POET responds that the Court of Appeal in POET I was fully aware of POET II and specifically noted in its opinion that it was not intending to preclude the Superior Court from granting additional relief in POET II. POET emphasizes that the POET I decision at issue was narrow (i.e., assessing compliance with one paragraph of a writ of mandate that addressed the 2009 approval of the original LCFS) and that the requested relief in POET II that concerns the re-adopted LCFS would not somehow undermine the relief granted by the POET I court, but rather would be additional to it.

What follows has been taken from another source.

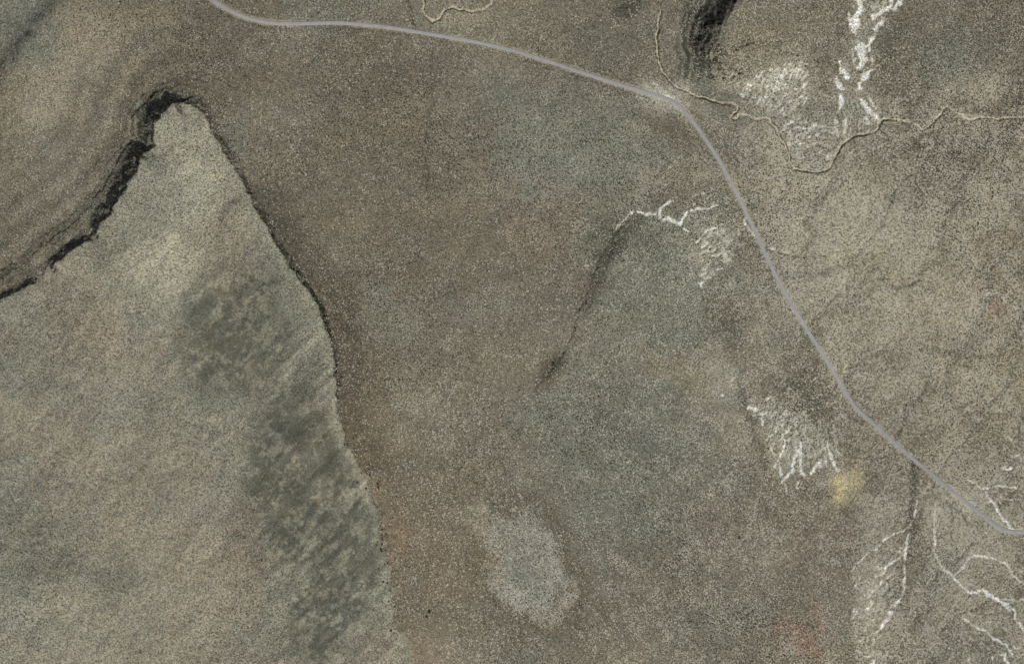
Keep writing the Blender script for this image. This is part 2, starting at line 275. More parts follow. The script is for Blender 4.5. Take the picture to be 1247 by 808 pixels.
streaks(cv(870, 60, 5.196, [(930, 290), (1000, 290), (1040, 440), (960, 480), (920, 400)]), 30, lambda x, y: (.4, .8), (1, 6), (.8, 1.4), (.2, .7))
streaks([(1036, 0), (1080, 0), (1092, 15), (1070, 40), (1060, 100), (1040, 100)], 110, lambda x, y: (.5, -.8), (1, 9), (.8, 1.6), (.15, .6))
streaks(cv(750, 210, 5.938, [(600, 470), (800, 400), (860, 550), (800, 700), (640, 790), (600, 700)]), 130, lambda x, y: (.9, -.5), (2, 9), (.6, 1.2), (.2, .6))
streaks(cv(750, 210, 5.938, [(860, 230), (1000, 380), (1060, 500), (960, 480)]), 24, lambda x, y: (.5, .8), (1, 4), (.8, 1.8), (.2, .7))
streaks(cv(1020, 650, 5.114, [(110, 200), (420, 60), (420, 300), (300, 580), (360, 780), (120, 800), (130, 560), (100, 330)]), 330, lambda x, y: (.6, -.8), (1, 7), (.7, 1.4), (.15, .55))
streaks([(1035, 740), (1062, 745), (1066, 800), (1045, 806)], 40, lambda x, y: (.3, -.8), (1, 4), (.9, 1.7), (.3, .8))
streaks([(845, 335), (872, 345), (905, 430), (900, 450), (860, 380)], 40, lambda x, y: (.8, -.4), (1, 5), (.6, 1.2), (.12, .4))
streaks([(885, 440), (905, 450), (925, 500), (915, 510), (890, 480)], 30, lambda x, y: (.9, -.4), (1, 5), (.6, 1.3), (.12, .45))
streaks([(830, 235), (900, 232), (915, 290), (880, 320), (850, 290)], 80, lambda x, y: (.9, -.4), (1, 6), (.7, 1.4), (.15, .5))
streaks([(1095, 560), (1112, 600), (1108, 650), (1075, 690), (1060, 640)], 60, lambda x, y: (.5, -.8), (1, 6), (.7, 1.3), (.15, .5))
streaks([(780, 95), (825, 108), (850, 145), (835, 150), (800, 125)], 80, lambda x, y: (.8, .5), (1, 3), (.9, 1.8), (.15, .6))
streaks([(1175, 590), (1245, 585), (1247, 640), (1215, 632)], 30, lambda x, y: (.7, .6), (1, 7), (.6, 1.2), (.15, .5))
streaks([(1150, 660), (1247, 640), (1247, 806), (1180, 806)], 150, lambda x, y: (.7, .4), (1, 7), (.6, 1.2), (.15, .5))
core = np.clip(SALT, 0, 1)
rough = .5 + 1.1 * vnoise(UU, VV, 1.7, 401) + .55 * vnoise(UU, VV, 4.5, 402)
halo = core.copy()
for _ in range(3): halo[1:-1, 1:-1] = (halo[1:-1, 1:-1] * 2 + halo[:-2, 1:-1] + halo[2:, 1:-1] + halo[1:-1, :-2] + halo[1:-1, 2:]) / 6
SALT = np.clip(core * .62 + halo * .5 + (rough - .5) * np.minimum(halo * 2.2, 1) * .6, 0, .97) * sstep(.02, .15, halo)

# ------------------------------------------------------------ soil colours and some painted slope shade (mean look in display values, turned into albedo below)
def warp(sc_, seed, amp): return UU + amp * fbm(UU, VV, sc_, seed, 4), VV + amp * fbm(UU, VV, sc_, seed + 500, 4)
B1u, B1v = warp(60, 700, 22); B2u, B2v = warp(18, 740, 5); WD = B1u - UU, B1v - VV, B2u - UU, B2v - VV
base = np.zeros(UU.shape + (3,), np.float32); base[:] = (109, 102, 87)
def blend(col, k, add=False):
    k = np.clip(k, 0, 1)[..., None]; base[:] = base * (1 - k) + np.array(col, np.float32) * k
def blob(cx, cy, rx, ry, ang, col, st, soft=.7):
    m = max(rx, ry) * 1.5 + 26; s = win([(cx, cy)], m); q = min(1, min(rx, ry) / 60); q2 = min(1, min(rx, ry) / 14)
    a = math.radians(ang); dx = UU[s] + WD[0][s] * q + WD[2][s] * q2 - cx; dy = VV[s] + WD[1][s] * q + WD[3][s] * q2 - cy
    x = (dx * math.cos(a) + dy * math.sin(a)) / rx; y = (-dx * math.sin(a) + dy * math.cos(a)) / ry
    k = (st * (1 - sstep(1 - soft, 1 + soft * .6, np.hypot(x, y))))[..., None]
    base[s] = base[s] * (1 - k) + np.array(col, np.float32) * k
n1 = fbm(UU, VV, 210, 801, 4); n2 = fbm(UU, VV, 90, 811, 4); n3 = fbm(UU, VV, 30, 821, 4)
blend((107, 107, 95), sstep(-.1, .6, n1) * .6); blend((118, 107, 89), sstep(0, .5, n2) * .4); blend((104, 95, 81), sstep(.1, .7, -n2) * .5)
blob(690, 170, 140, 80, 10, (112, 113, 101), .9); blob(560, 330, 60, 60, 0, (106, 101, 85), .6); blob(640, 120, 90, 50, 0, (112, 110, 99), .6); blob(390, 60, 120, 40, 0, (107, 99, 85), .6)
blob(110, 60, 110, 60, -40, (124, 114, 96), .8); blob(15, 30, 50, 60, -40, (105, 106, 95), .9); blob(60, 210, 90, 90, 0, (107, 104, 91), .7); blob(20, 330, 40, 30, 0, (106, 97, 83), .6)
blob(120, 200, 90, 40, -50, (113, 103, 87), .6); blob(250, 85, 100, 40, 0, (106, 97, 83), .7); blob(50, 130, 40, 20, -30, (126, 118, 103), .6)
blob(480, 270, 150, 180, 0, (111, 101, 85), .6); blob(480, 385, 40, 40, 0, (112, 112, 100), .7); blob(590, 375, 40, 25, 0, (110, 110, 97), .6); blob(520, 480, 30, 40, 0, (122, 115, 98), .6)
blob(455, 560, 45, 130, 0, (114, 102, 82), .85); blob(560, 540, 80, 90, 0, (108, 100, 83), .6); blob(420, 200, 120, 120, 0, (107, 99, 83), .5); blob(480, 660, 18, 60, 0, (118, 102, 82), .85); blob(520, 790, 45, 30, 0, (121, 107, 88), .9); blob(540, 650, 70, 100, 0, (112, 99, 81), .6)
blob(790, 360, 90, 110, 0, (106, 107, 95), .9); blob(760, 560, 150, 150, 0, (104, 104, 93), .9); blob(600, 460, 60, 60, 0, (107, 101, 88), .5); blob(880, 700, 110, 100, 0, (107, 104, 93), .6); blob(850, 770, 90, 40, 0, (107, 105, 93), .6)
blob(820, 450, 50, 20, 30, (120, 110, 86), .6); blob(735, 300, 22, 40, 20, (98, 97, 82), .6); blob(670, 452, 16, 24, 35, (88, 82, 69), .7); blob(750, 280, 16, 22, 20, (96, 94, 80), .6)  # dark blobs by the gully paint its bank's shade into the colour
oa = math.radians(-24); odx, ody = UU - 643 + .6 * WD[2], VV - 690 + .6 * WD[3]; ov = np.hypot((odx * math.cos(oa) + ody * math.sin(oa)) / 46, (-odx * math.sin(oa) + ody * math.cos(oa)) / 72) + .22 * fbm(UU, VV, 26, 1051, 5, .65)
blend((96, 89, 73), np.exp(-((ov - 1.15) / .2) ** 2) * .5); blend((115, 114, 104), sstep(1.15, .7, ov) * .75); blend((128, 126, 116), np.exp(-((ov - .7) / .25) ** 2) * sstep(660, 710, VV) * .6); blend((106, 105, 96), sstep(.5, .1, ov) * .5); blob(575, 690, 40, 60, 0, (108, 96, 78), .5); blob(590, 630, 22, 20, 0, (126, 118, 98), .7); blob(645, 760, 60, 14, 0, (102, 94, 77), .5)
blob(1020, 260, 120, 60, 20, (134, 128, 109), .8); blob(1060, 320, 80, 50, 0, (132, 129, 107), .8); blob(930, 210, 60, 40, 30, (132, 120, 100), .8); blob(1170, 330, 110, 110, 0, (120, 110, 92), .6); blob(1100, 480, 130, 90, 0, (119, 113, 97), .7)
blob(1200, 400, 60, 120, 0, (130, 117, 98), .7); blob(1180, 240, 90, 50, 0, (117, 112, 98), .6); blob(1230, 470, 50, 80, 0, (128, 118, 94), .7); blob(985, 450, 60, 40, 40, (112, 104, 88), .5); blob(930, 400, 40, 50, 0, (114, 112, 98), .5)
blob(860, 300, 50, 45, 30, (122, 119, 103), .8); blob(880, 385, 28, 28, 0, (97, 95, 82), .75); blob(820, 240, 45, 14, -25, (98, 94, 80), .7); blob(820, 215, 70, 22, -20, (124, 115, 98), .6); blob(815, 120, 40, 22, 25, (134, 130, 116), .85); blob(815, 150, 40, 16, 35, (102, 93, 79), .6)
blob(905, 190, 30, 18, 20, (104, 93, 79), .5); blob(880, 470, 22, 60, 0, (118, 114, 99), .7); blob(985, 500, 50, 22, 50, (94, 91, 75), .7); blob(960, 545, 50, 45, 20, (112, 110, 92), .6)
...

Next, ARB asserts that Petitioners’ claims concerning biodiesel-related NOx emissions are moot because there is no longer a final agency action on those issues that is ripe for judicial review. In accordance with the POET I decision, ARB has set aside its approval of portions of its CEQA Environmental Analysis (EA) concerning NOx emissions. Therefore, according to ARB, challenges to the discarded EA are moot, and challenges to ARB’s forthcoming court-ordered NOx emissions analysis, which is currently underway at the administrative level, are unripe. ARB further asserts that any of Petitioners’ causes of action that assume the LCFS causes an increase in NOx emissions should be dismissed as an attempt to have the Superior Court prejudge an issue not yet decided at the administrative level (i.e., by ARB).

POET responds by flipping ARB’s arguments on their heads, asserting that ARB’s arguments concerning rescission of the EA actually militate for judgement on the pleadings in favor of POET. The Petitioners’ reasoning is as follows: if ARB indeed rescinded the EA with regard to all issues concerning NOx emissions, then ARB’s findings when readopting the LCFS are no longer based on any valid CEQA document and are thus invalid. In its Opposition to the MJOP, POET also takes the opportunity to remind the Superior Court of the Court of Appeals’ critique of ARB for its “willingness to ignore the weight of authority to grasp the slenderest of reeds to justify misreading the writ [of mandate]” and of the Court of Appeals’ conclusion that “ARB did not act in good faith.”

Next Steps

ARB requested that the Superior Court hear the MJOP on December 21, 2017, in place of the scheduled merits hearing. On November 29, 2017, the Superior Court issued a scheduling order noticing a hearing of the MJOP on December 21. At the time of this writing, the merits hearing remains on the schedule for the same date. A declaration filed by ARB in connection with the MJOP suggests that the Superior Court will only hear the MJOP on December 21 and is inclined to continue the merits hearing until early 2018. As such, it is possible the judge will continue the merits hearing at the December 21 hearing itself. If the Superior Court grants ARB’s MJOP and issues a judgment on the pleadings, Petitioners will have the opportunity to appeal the case to the same Court of Appeal that issued the decisions in POET I.